In a limited sense, Pechorin can indeed be seen as a heroic figure. A common usage of the word "hero" (possibly its original usage) is a person of great bravery, and there is no doubt that, in his duel with Grushnitsky, Pechorin shows both physical courage and indifference to death. What he lacks is the moral stature of the true hero in the unqualified sense of the word. We may admire someone who shows courage in order to help others, or in the service of his country, or in defence of a moral principle. Although this is difficult for us to understand today, people in the nineteenth century (or at least the upper classes from which Lermontov came) may also have admired someone who was prepared to risk death in defence of his honour or the honour of a loved one. What does not seem admirable, either from the perspective of the nineteenth century or from that of the twenty-first, is a contempt for death arising out of boredom with life, and it is this boredom which is the motivation for many of Pechorin's actions. His pursuit of Mary and Vera (like his earlier relationship with the Caucasian girl Bela) is born not of love or affection for the women involved, or even of sexual desire, but rather of a lack of anything better with which to occupy himself. He fights the duel with Grushnitsky not out of a belief that some things are worth dying for, but rather out of a belief that nothing is worth living for.

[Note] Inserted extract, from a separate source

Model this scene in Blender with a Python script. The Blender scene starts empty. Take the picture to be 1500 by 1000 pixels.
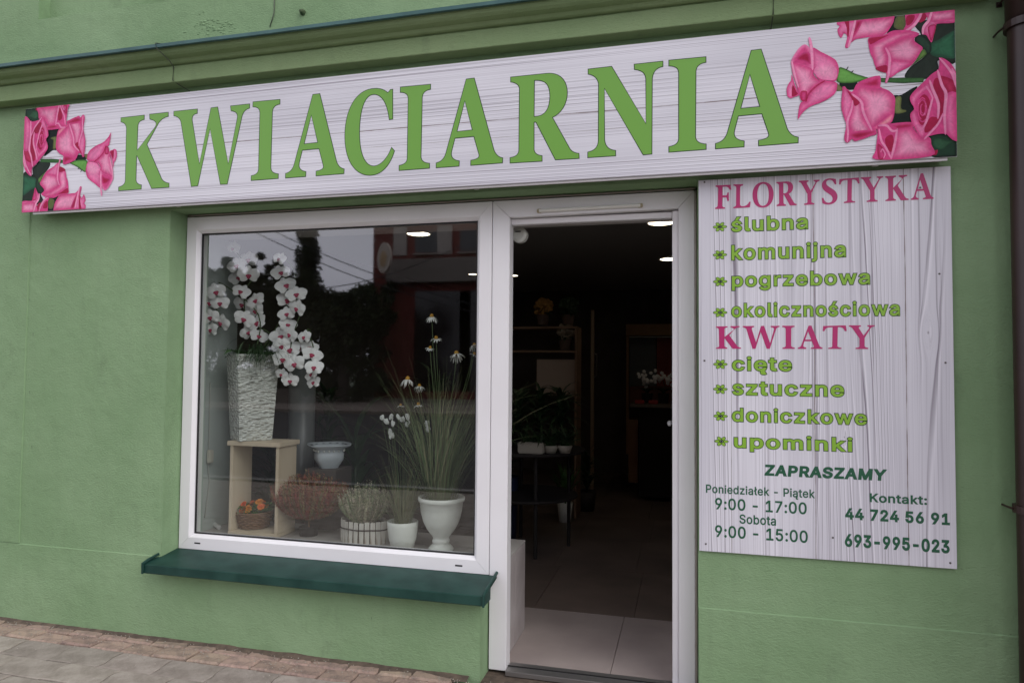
import bpy, bmesh, math, random
from mathutils import Vector, Matrix, noise
from mathutils.geometry import delaunay_2d_cdt

rnd = random.Random(7)
S = bpy.context.scene
COL = S.collection
# ------------------------------------------------------------------ camera
YAW, PITCH, ROLL = math.radians(14.286), math.radians(2.2046), math.radians(0.4925)
CAM = Vector((0.0, -3.1, 1.45))
cy, sy, cp, sp = math.cos(YAW), math.sin(YAW), math.cos(PITCH), math.sin(PITCH)
_f = Vector((-sy*cp, cy*cp, sp)); _r = Vector((cy, sy, 0)); _u = _r.cross(_f)
_R = math.cos(ROLL)*_r + math.sin(ROLL)*_u
_U = -math.sin(ROLL)*_r + math.cos(ROLL)*_u
cd = bpy.data.cameras.new('camera'); cam = bpy.data.objects.new('camera', cd); COL.objects.link(cam)
cd.sensor_width = 36; cd.lens = 24.0; cd.clip_start = 0.05; cd.clip_end = 600
cam.matrix_world = Matrix(((_R.x, _U.x, -_f.x, CAM.x), (_R.y, _U.y, -_f.y, CAM.y), (_R.z, _U.z, -_f.z, CAM.z), (0, 0, 0, 1)))
S.camera = cam

# ------------------------------------------------------------------ sky, sun, exposure
W = bpy.data.worlds.new("World"); S.world = W; W.use_nodes = True
nt = W.node_tree; nt.nodes.clear()
SUN_EL, SUN_AZ = math.radians(44), math.radians(124)      # azimuth clockwise from +y
out = nt.nodes.new('ShaderNodeOutputWorld'); bg = nt.nodes.new('ShaderNodeBackground')
sky = nt.nodes.new('ShaderNodeTexSky'); sky.sky_type = 'NISHITA'; sky.sun_disc = False
sky.sun_elevation = SUN_EL; sky.sun_rotation = SUN_AZ; sky.dust_density = 3; sky.air_density = 1.0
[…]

If Pechorin is not a conventional hero, neither is he a conventional literary villain in the sense of a brutal or Machiavellian evildoer, whose evil serves as a contrast to the virtue of the hero or heroine. Although there is something demonic about him in the way he brings misery to others, he is not wholly evil. A surprising side of his character brought out in his journals is his sensitivity to the beauty of nature; vivid descriptions of Caucasian scenery alternate with details of squalid intrigues. This is more than the stock Romantic cliché about wild characters being drawn to wild scenery; Lermontov uses these passages to suggest that even Pechorin sometimes aspires to a better way of life. After the literally breathtaking description of his duel with Grushnitsky, Pechorin concludes the story of Princess Mary with an unexpectedly poetic image, comparing himself to a mariner who has become so used to storm and strife that he cannot abide a peaceful life ashore and who paces the beach, watching for the sail that will take him back to sea.
Although there are similar characters in Romantic fiction, such as Pushkin's Onegin, the restless, cynical Pechorin can also be seen as prefiguring the "outsider" anti-heroes of the literature of the mid-twentieth century. (Camus's Meursault and Osborne's Jimmy Porter are examples that come to mind). More than a century and a half after his creation, Pechorin still seems a very modern figure; an anti-hero for our times as much as his own. I finished the book with only two regrets; firstly, that Lermontov's untimely death prevented him from writing any more novels, and secondly that there do not currently seem to be any English versions of his poetry in print.